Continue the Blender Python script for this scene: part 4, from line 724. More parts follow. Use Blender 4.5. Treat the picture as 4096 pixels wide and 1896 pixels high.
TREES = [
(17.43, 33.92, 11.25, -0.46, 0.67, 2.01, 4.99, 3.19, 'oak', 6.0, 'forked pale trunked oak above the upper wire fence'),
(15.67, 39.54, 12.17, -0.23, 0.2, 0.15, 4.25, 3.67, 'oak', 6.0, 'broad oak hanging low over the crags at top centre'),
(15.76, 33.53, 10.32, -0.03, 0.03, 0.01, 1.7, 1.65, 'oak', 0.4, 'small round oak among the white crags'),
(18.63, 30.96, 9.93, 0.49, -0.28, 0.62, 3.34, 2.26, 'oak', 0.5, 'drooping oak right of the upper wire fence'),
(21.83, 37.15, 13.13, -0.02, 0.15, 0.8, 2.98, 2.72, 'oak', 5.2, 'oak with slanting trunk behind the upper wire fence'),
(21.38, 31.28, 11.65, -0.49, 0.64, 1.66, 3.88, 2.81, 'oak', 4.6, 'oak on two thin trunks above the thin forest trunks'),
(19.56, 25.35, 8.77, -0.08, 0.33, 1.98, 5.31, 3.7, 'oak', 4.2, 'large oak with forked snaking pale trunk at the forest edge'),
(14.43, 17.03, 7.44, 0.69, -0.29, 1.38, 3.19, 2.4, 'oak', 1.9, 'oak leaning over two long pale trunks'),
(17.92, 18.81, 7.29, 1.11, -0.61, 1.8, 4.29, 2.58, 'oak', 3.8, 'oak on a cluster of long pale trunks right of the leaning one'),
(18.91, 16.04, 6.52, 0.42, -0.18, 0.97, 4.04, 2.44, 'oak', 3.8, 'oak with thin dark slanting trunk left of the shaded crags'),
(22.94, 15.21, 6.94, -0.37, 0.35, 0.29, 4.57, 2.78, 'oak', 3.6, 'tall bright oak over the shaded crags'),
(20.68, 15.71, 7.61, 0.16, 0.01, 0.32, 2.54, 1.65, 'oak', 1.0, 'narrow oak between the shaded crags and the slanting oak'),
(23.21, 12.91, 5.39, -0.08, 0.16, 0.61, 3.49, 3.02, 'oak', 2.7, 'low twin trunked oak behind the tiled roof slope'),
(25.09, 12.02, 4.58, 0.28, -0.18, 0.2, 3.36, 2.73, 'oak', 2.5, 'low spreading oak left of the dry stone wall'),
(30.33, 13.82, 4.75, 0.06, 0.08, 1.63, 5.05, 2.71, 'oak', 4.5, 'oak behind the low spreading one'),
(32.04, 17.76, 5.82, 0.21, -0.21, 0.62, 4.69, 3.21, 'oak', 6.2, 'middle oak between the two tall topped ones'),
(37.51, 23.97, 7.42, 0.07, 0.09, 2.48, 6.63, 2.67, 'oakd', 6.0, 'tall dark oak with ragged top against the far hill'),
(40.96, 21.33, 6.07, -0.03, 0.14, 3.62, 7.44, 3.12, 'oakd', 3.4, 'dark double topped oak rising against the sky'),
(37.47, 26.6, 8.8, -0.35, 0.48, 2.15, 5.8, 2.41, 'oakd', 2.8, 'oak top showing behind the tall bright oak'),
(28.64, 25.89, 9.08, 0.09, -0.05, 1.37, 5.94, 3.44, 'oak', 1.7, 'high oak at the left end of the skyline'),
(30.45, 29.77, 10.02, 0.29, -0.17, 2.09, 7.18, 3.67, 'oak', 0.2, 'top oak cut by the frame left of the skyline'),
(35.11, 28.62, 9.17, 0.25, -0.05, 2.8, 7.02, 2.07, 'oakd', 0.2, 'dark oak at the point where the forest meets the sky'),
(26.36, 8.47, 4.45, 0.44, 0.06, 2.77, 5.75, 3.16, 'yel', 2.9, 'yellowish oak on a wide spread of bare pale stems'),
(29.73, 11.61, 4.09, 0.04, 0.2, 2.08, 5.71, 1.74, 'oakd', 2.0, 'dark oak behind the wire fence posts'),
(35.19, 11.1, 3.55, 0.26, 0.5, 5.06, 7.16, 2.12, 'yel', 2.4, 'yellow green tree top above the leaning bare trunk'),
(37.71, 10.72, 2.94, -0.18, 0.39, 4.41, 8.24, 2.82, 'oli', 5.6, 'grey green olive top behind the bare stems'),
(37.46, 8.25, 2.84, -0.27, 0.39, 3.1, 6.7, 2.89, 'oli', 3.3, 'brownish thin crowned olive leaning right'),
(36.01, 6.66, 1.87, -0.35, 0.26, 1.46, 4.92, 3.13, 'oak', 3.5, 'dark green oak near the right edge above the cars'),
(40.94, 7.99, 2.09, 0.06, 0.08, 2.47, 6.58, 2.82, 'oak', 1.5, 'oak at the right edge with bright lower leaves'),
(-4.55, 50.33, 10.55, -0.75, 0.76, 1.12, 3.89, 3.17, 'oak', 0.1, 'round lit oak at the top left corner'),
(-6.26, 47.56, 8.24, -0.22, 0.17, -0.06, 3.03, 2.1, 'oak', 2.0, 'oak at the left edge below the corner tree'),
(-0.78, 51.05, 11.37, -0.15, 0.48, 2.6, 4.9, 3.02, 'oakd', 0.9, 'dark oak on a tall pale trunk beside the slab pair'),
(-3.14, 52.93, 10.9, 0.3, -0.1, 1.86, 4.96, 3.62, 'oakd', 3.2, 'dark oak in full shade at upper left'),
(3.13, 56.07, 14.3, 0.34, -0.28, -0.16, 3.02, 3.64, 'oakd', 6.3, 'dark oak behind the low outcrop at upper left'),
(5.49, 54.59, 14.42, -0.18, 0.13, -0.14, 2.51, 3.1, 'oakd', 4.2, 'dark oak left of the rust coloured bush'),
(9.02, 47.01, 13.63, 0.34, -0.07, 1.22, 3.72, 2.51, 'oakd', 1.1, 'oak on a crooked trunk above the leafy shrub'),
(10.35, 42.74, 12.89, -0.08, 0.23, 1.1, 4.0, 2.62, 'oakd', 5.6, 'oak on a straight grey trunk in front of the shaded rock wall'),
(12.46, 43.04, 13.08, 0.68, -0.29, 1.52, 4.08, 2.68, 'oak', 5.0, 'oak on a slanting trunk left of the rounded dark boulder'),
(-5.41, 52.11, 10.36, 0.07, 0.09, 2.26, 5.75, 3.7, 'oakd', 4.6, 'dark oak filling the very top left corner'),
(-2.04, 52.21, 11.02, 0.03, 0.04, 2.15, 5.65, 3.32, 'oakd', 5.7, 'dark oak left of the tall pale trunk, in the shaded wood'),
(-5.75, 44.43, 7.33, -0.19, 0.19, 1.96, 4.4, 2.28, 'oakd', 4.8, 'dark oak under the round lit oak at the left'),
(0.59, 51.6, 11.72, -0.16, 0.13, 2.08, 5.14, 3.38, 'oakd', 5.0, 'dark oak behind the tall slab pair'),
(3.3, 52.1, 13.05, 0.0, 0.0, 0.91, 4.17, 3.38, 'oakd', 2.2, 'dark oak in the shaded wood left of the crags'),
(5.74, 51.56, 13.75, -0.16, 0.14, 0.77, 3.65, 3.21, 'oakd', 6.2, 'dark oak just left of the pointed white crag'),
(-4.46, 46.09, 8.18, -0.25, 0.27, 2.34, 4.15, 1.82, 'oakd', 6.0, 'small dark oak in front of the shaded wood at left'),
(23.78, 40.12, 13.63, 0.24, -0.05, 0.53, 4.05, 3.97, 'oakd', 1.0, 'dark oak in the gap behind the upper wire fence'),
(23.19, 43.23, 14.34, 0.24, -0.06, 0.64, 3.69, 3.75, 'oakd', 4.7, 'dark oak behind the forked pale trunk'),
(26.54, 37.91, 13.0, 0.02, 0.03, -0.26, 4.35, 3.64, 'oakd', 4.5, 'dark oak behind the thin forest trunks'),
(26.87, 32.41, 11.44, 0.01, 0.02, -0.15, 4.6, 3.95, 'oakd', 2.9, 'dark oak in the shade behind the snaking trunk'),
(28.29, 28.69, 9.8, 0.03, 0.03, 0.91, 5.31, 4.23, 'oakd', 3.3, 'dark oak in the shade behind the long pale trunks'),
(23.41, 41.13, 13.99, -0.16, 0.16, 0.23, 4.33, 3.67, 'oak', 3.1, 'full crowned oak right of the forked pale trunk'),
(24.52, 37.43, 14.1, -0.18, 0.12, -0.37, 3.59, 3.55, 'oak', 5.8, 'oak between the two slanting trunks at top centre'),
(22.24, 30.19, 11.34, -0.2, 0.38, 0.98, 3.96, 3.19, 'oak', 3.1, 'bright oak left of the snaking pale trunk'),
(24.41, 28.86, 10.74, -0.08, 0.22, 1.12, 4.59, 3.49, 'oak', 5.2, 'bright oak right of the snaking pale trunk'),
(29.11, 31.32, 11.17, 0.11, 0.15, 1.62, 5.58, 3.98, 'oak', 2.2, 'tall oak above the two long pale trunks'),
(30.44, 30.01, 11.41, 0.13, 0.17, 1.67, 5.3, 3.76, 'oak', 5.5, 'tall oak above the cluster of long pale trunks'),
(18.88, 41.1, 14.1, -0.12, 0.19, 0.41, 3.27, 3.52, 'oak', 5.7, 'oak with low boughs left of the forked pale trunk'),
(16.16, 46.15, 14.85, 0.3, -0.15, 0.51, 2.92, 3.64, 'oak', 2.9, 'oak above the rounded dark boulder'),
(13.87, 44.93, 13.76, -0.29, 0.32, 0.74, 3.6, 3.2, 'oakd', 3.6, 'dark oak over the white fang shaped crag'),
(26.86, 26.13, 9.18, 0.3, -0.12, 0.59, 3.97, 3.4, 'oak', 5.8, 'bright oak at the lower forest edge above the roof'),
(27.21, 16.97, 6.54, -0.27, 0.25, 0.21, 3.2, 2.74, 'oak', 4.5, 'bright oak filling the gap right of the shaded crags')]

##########

* [Stated problem]: Quote the data above from the line containing "5.6, 'oak on" to the line containing "6.0, 'small dark", inclusive, and stop.

* [Output for this task]:
(10.35, 42.74, 12.89, -0.08, 0.23, 1.1, 4.0, 2.62, 'oakd', 5.6, 'oak on a straight grey trunk in front of the shaded rock wall'),
(12.46, 43.04, 13.08, 0.68, -0.29, 1.52, 4.08, 2.68, 'oak', 5.0, 'oak on a slanting trunk left of the rounded dark boulder'),
(-5.41, 52.11, 10.36, 0.07, 0.09, 2.26, 5.75, 3.7, 'oakd', 4.6, 'dark oak filling the very top left corner'),
(-2.04, 52.21, 11.02, 0.03, 0.04, 2.15, 5.65, 3.32, 'oakd', 5.7, 'dark oak left of the tall pale trunk, in the shaded wood'),
(-5.75, 44.43, 7.33, -0.19, 0.19, 1.96, 4.4, 2.28, 'oakd', 4.8, 'dark oak under the round lit oak at the left'),
(0.59, 51.6, 11.72, -0.16, 0.13, 2.08, 5.14, 3.38, 'oakd', 5.0, 'dark oak behind the tall slab pair'),
(3.3, 52.1, 13.05, 0.0, 0.0, 0.91, 4.17, 3.38, 'oakd', 2.2, 'dark oak in the shaded wood left of the crags'),
(5.74, 51.56, 13.75, -0.16, 0.14, 0.77, 3.65, 3.21, 'oakd', 6.2, 'dark oak just left of the pointed white crag'),
(-4.46, 46.09, 8.18, -0.25, 0.27, 2.34, 4.15, 1.82, 'oakd', 6.0, 'small dark oak in front of the shaded wood at left'),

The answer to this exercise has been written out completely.